Una nostra vergogna – La triste vicenda di Giommaria Angioy non è da ascrivere ad una delle tante colpe storiche commesse da noi Sardi nel tempo; è da ascrivere, piuttosto, ad una indicibile nostra vergogna collettiva, tanto è grande.

L’unico vero rivoluzionario sardo, il nostro Robespierre, che avrebbe potuto infiammare i Sardi alla ribellione dall’oppressivo governo regio straniero, guidarli contro la nobiltà parassita locale, e forse, a portarli all’indipendenza dal Piemonte sabaudo, l’abbiamo snobbato, abbandonato e fatto andar via in esilio a Parigi, dove è morto solo, e povero in canna.

Giommaria Angioy – Nacque a Bono il 21 ottobre 1751. Intraprese gli studi a Sassari e nel 1767 conseguì il magistero di Filosofia ed Arti. Trasferitosi a Cagliari, si laureò in utroque jure nel 1771. La sua grande stagione politica ebbe inizio all’indomani della fallita invasione francese nel 1793 e, soprattutto, dopo l’insurrezione del luglio 1794 che portò alla cacciata del vicerè piemontese e che diede tutto il potere alla Reale Udienza di cui divenne Giudice. In quel periodo il movimento patriottico si era diviso, grosso modo, in tre partiti: quello feudale conservatore, quello moderato e quello democratico riformista. Di quest’ultimo l’Angioy fu l’anima e il capo. In Sardegna la situazione era diventata drammatica: tutto il Logudoro era in armi contro i feudatari; Sassari, roccaforte dei baroni, era presa d’assalto e occupata. Il l3 febbraio 1796 l’Angioy fu nominato dal vicerè Filippo Vivalda suo Alternos con pieni poteri civili, giudiziari e militari, ed inviato nel Logudoro per calmare i disordini.

Arrivato a Sassari il giorno 28, acclamato dalla folla, diede subito disposizioni per aiutare la popolazione oppressa dalla miseria. Ma il suo impegno per reprimere gli abusi feudali indusse i feudatari sardi a screditarlo presso il vicerè Filippo Vivalda che si preparò a contrastarlo.

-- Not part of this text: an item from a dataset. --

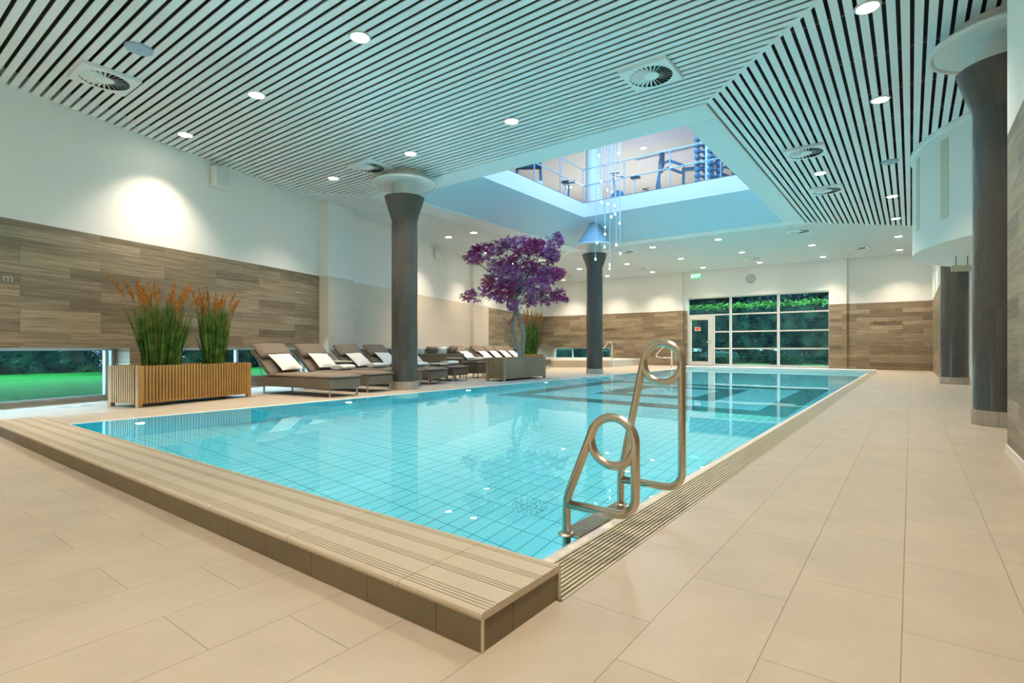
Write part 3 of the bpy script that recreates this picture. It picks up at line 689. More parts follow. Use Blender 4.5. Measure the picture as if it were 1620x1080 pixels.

Fine della rivolta angioiana – Ormai isolato, Giommaria Angioy, con una piccola ma tenace schiera di fautori logudoresi, pensò allora di compiere una marcia dimostrativa sulla Capitale per ottenere l’esplicito riconoscimento dei diritti dei vassalli sardi. Pare che prima avesse intrattenuto stretti rapporti con agenti francesi al fine di consegnare l’isola alla Francia per costituire uno Stato sovrano sul modello della Repubblica d’Oltralpe. Purtroppo, l’armistizio di Cherasco tra Napoleone e Vittorio Amedeo II di Sardegna (III di Savoia) fece naufragare questo suo ambizioso progetto. La marcia antifeudale iniziò il 2 giugno con molto scalpore ma con poca organizzazione. A Macomer cominciarono le prime opposizioni da parte degli abitanti. L’8 giugno l’Angioy giunse a Oristano. A questo punto gli “Stamenti”, timorosi di un’azione rivoluzionaria, inoltrarono un’istanza al vicerè per la destituzione dell’Angioy da Alternos dichiarando lui e i suoi seguaci ribelli alla Monarchia.

L’esilio e la morte – Conosciuti i provvedimenti viceregi, molti abbandonarono l’Angioy, compresi gli Oristanesi i quali, irritati per i ripetuti saccheggi, scacciarono le scalmanate schiere angioiane disperdendole del tutto. Giommaria Angioy rientrò a Sassari la sera del 15 e decise di imbarcarsi l’indomani, giorno 16, a Portotorres per Aiaccio, rinunciando alla lotta armata contro le truppe regolari e volontarie mandategli contro dai delegati viceregi. Tra la fine di maggio ed i primi di giugno del 1797 riparò a Parigi dove visse e morì il 22 febbraio 1808.